* **Exercise**
Return the material exactly as supplied, apart from the pictures, which are omitted.

* **Provided material**

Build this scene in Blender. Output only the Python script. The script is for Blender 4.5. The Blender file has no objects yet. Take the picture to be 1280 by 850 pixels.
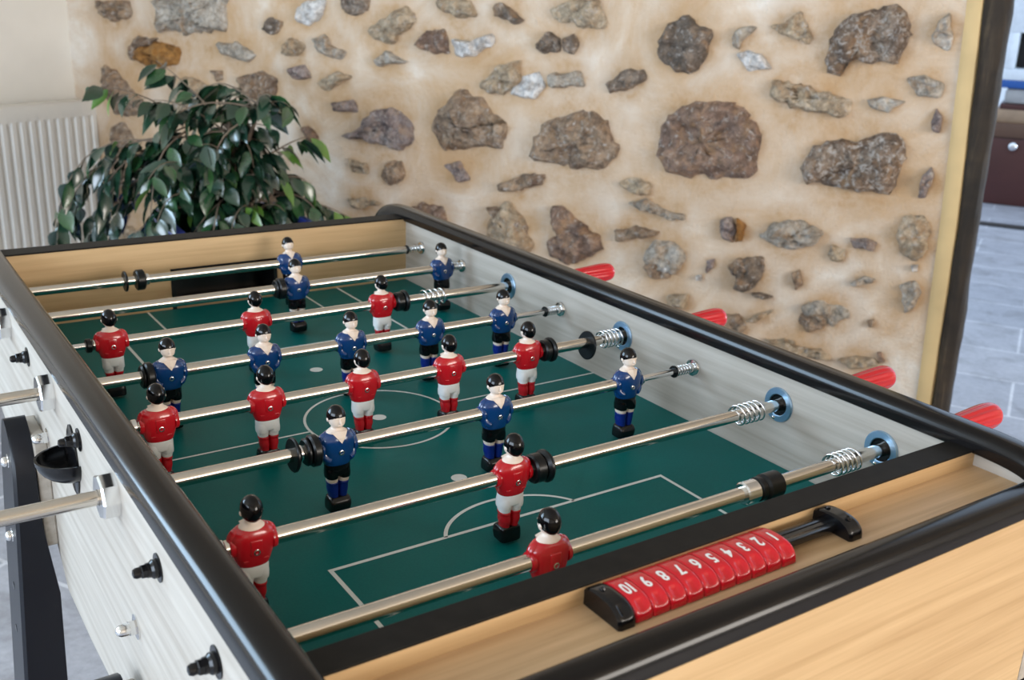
import bpy, bmesh, math, random
from mathutils import Vector, Matrix, noise
sc = bpy.context.scene
COL = sc.collection
PI = math.pi
TZ = 0.80            # height of the playfield above the floor
SP = 0.15            # spacing of the rods
HR = TZ + 0.0775     # height of the rod axes

# ------------------------------------------------------------------ camera
CAM = Vector((-0.93038, -0.6301, 0.53823 + TZ))
YAW, PITCH, ROLL, FPX = 0.5987, 0.32258, 0.03807, 1283.265
cp, sp_ = math.cos(PITCH), math.sin(PITCH)
FW = Vector((math.sin(YAW) * cp, math.cos(YAW) * cp, -sp_))
_r = Vector((math.cos(YAW), -math.sin(YAW), 0)); _u = _r.cross(FW)
RT = _r * math.cos(ROLL) + _u * math.sin(ROLL)
UP = -_r * math.sin(ROLL) + _u * math.cos(ROLL)
cd = bpy.data.cameras.new('camera'); cam = bpy.data.objects.new('camera', cd); COL.objects.link(cam)
cam.matrix_world = Matrix(((RT.x, UP.x, -FW.x, CAM.x), (RT.y, UP.y, -FW.y, CAM.y), (RT.z, UP.z, -FW.z, CAM.z), (0, 0, 0, 1)))
cd.sensor_width = 36; cd.lens = 36 * FPX / 1280; cd.clip_start = 0.02
cd.dof.use_dof = True; cd.dof.focus_distance = 1.15; cd.dof.aperture_fstop = 9.0
sc.camera = cam

def ray(x, y):
    return FW + RT * ((x - 640) / FPX) - UP * ((y - 425) / FPX)
def on_plane(x, y, p0, n):
    """the real point of a plane that is seen in direction (x, y) of the survey photograph"""
    d = ray(x, y); t = (p0 - CAM).dot(n) / d.dot(n)
    return CAM + d * t

# ------------------------------------------------------------------ materials
MATS = {}
class NT:
    def __init__(s, name):
        s.m = bpy.data.materials.new(name); s.m.use_nodes = True
        s.n = s.m.node_tree.nodes; s.l = s.m.node_tree.links
        s.b = s.n['Principled BSDF']
    def node(s, t, **kw):
        n = s.n.new(t)
        for k, v in kw.items():
            if k in n.inputs: n.inputs[k].default_value = v
            else: setattr(n, k, v)
        return n
    def link(s, a, b): s.l.new(a, b)
    def coords(s, scale=(1, 1, 1), kind='Object', rot=(0, 0, 0)):
        t = s.node('ShaderNodeTexCoord'); m = s.node('ShaderNodeMapping')
        m.inputs['Scale'].default_value = scale; m.inputs['Rotation'].default_value = rot
        s.link(t.outputs[kind], m.inputs['Vector']); return m.outputs['Vector']
    def ramp(s, fac, stops):
        r = s.node('ShaderNodeValToRGB'); e = r.color_ramp.elements
        e[0].position, e[0].color = stops[0][0], (*stops[0][1], 1)
        e[1].position, e[1].color = stops[-1][0], (*stops[-1][1], 1)
        for p, c in stops[1:-1]:
            q = e.new(p); q.color = (*c, 1)
        s.link(fac, r.inputs['Fac']); return r.outputs['Color']
    def noise(s, vec, scale, detail=4, rough=0.55, dist=0.0):
        n = s.node('ShaderNodeTexNoise'); n.inputs['Scale'].default_value = scale
        n.inputs['Detail'].default_value = detail; n.inputs['Roughness'].default_value = rough
        n.inputs['Distortion'].default_value = dist; s.link(vec, n.inputs['Vector']); return n.outputs['Fac']
    def mix(s, fac, a, b, mode='MIX'):
        m = s.node('ShaderNodeMix', data_type='RGBA', blend_type=mode)
        for v, i in ((fac, 0), (a, 6), (b, 7)):
            if isinstance(v, (int, float)): m.inputs[i].default_value = v
            elif isinstance(v, tuple): m.inputs[i].default_value = (*v, 1)
            else: s.link(v, m.inputs[i])
        return m.outputs[2]
    def bump(s, h, strength=0.3, dist=0.01):
        b = s.node('ShaderNodeBump'); b.inputs['Strength'].default_value = strength
        b.inputs['Distance'].default_value = dist; s.link(h, b.inputs['Height']); s.link(b.outputs['Normal'], s.b.inputs['Normal'])
    def base(s, c):
        if isinstance(c, tuple): s.b.inputs['Base Color'].default_value = (*c, 1)
        else: s.link(c, s.b.inputs['Base Color'])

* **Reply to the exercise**
Build this scene in Blender. Output only the Python script. The script is for Blender 4.5. The Blender file has no objects yet. Take the picture to be 1280 by 850 pixels.
import bpy, bmesh, math, random
from mathutils import Vector, Matrix, noise
sc = bpy.context.scene
COL = sc.collection
PI = math.pi
TZ = 0.80            # height of the playfield above the floor
SP = 0.15            # spacing of the rods
HR = TZ + 0.0775     # height of the rod axes

# ------------------------------------------------------------------ camera
CAM = Vector((-0.93038, -0.6301, 0.53823 + TZ))
YAW, PITCH, ROLL, FPX = 0.5987, 0.32258, 0.03807, 1283.265
cp, sp_ = math.cos(PITCH), math.sin(PITCH)
FW = Vector((math.sin(YAW) * cp, math.cos(YAW) * cp, -sp_))
_r = Vector((math.cos(YAW), -math.sin(YAW), 0)); _u = _r.cross(FW)
RT = _r * math.cos(ROLL) + _u * math.sin(ROLL)
UP = -_r * math.sin(ROLL) + _u * math.cos(ROLL)
cd = bpy.data.cameras.new('camera'); cam = bpy.data.objects.new('camera', cd); COL.objects.link(cam)
cam.matrix_world = Matrix(((RT.x, UP.x, -FW.x, CAM.x), (RT.y, UP.y, -FW.y, CAM.y), (RT.z, UP.z, -FW.z, CAM.z), (0, 0, 0, 1)))
cd.sensor_width = 36; cd.lens = 36 * FPX / 1280; cd.clip_start = 0.02
cd.dof.use_dof = True; cd.dof.focus_distance = 1.15; cd.dof.aperture_fstop = 9.0
sc.camera = cam

def ray(x, y):
    return FW + RT * ((x - 640) / FPX) - UP * ((y - 425) / FPX)
def on_plane(x, y, p0, n):
    """the real point of a plane that is seen in direction (x, y) of the survey photograph"""
    d = ray(x, y); t = (p0 - CAM).dot(n) / d.dot(n)
    return CAM + d * t

# ------------------------------------------------------------------ materials
MATS = {}
class NT:
    def __init__(s, name):
        s.m = bpy.data.materials.new(name); s.m.use_nodes = True
        s.n = s.m.node_tree.nodes; s.l = s.m.node_tree.links
        s.b = s.n['Principled BSDF']
    def node(s, t, **kw):
        n = s.n.new(t)
        for k, v in kw.items():
            if k in n.inputs: n.inputs[k].default_value = v
            else: setattr(n, k, v)
        return n
    def link(s, a, b): s.l.new(a, b)
    def coords(s, scale=(1, 1, 1), kind='Object', rot=(0, 0, 0)):
        t = s.node('ShaderNodeTexCoord'); m = s.node('ShaderNodeMapping')
        m.inputs['Scale'].default_value = scale; m.inputs['Rotation'].default_value = rot
        s.link(t.outputs[kind], m.inputs['Vector']); return m.outputs['Vector']
    def ramp(s, fac, stops):
        r = s.node('ShaderNodeValToRGB'); e = r.color_ramp.elements
        e[0].position, e[0].color = stops[0][0], (*stops[0][1], 1)
        e[1].position, e[1].color = stops[-1][0], (*stops[-1][1], 1)
        for p, c in stops[1:-1]:
            q = e.new(p); q.color = (*c, 1)
        s.link(fac, r.inputs['Fac']); return r.outputs['Color']
    def noise(s, vec, scale, detail=4, rough=0.55, dist=0.0):
        n = s.node('ShaderNodeTexNoise'); n.inputs['Scale'].default_value = scale
        n.inputs['Detail'].default_value = detail; n.inputs['Roughness'].default_value = rough
        n.inputs['Distortion'].default_value = dist; s.link(vec, n.inputs['Vector']); return n.outputs['Fac']
    def mix(s, fac, a, b, mode='MIX'):
        m = s.node('ShaderNodeMix', data_type='RGBA', blend_type=mode)
        for v, i in ((fac, 0), (a, 6), (b, 7)):
            if isinstance(v, (int, float)): m.inputs[i].default_value = v
            elif isinstance(v, tuple): m.inputs[i].default_value = (*v, 1)
            else: s.link(v, m.inputs[i])
        return m.outputs[2]
    def bump(s, h, strength=0.3, dist=0.01):
        b = s.node('ShaderNodeBump'); b.inputs['Strength'].default_value = strength
        b.inputs['Distance'].default_value = dist; s.link(h, b.inputs['Height']); s.link(b.outputs['Normal'], s.b.inputs['Normal'])
    def base(s, c):
        if isinstance(c, tuple): s.b.inputs['Base Color'].default_value = (*c, 1)
        else: s.link(c, s.b.inputs['Base Color'])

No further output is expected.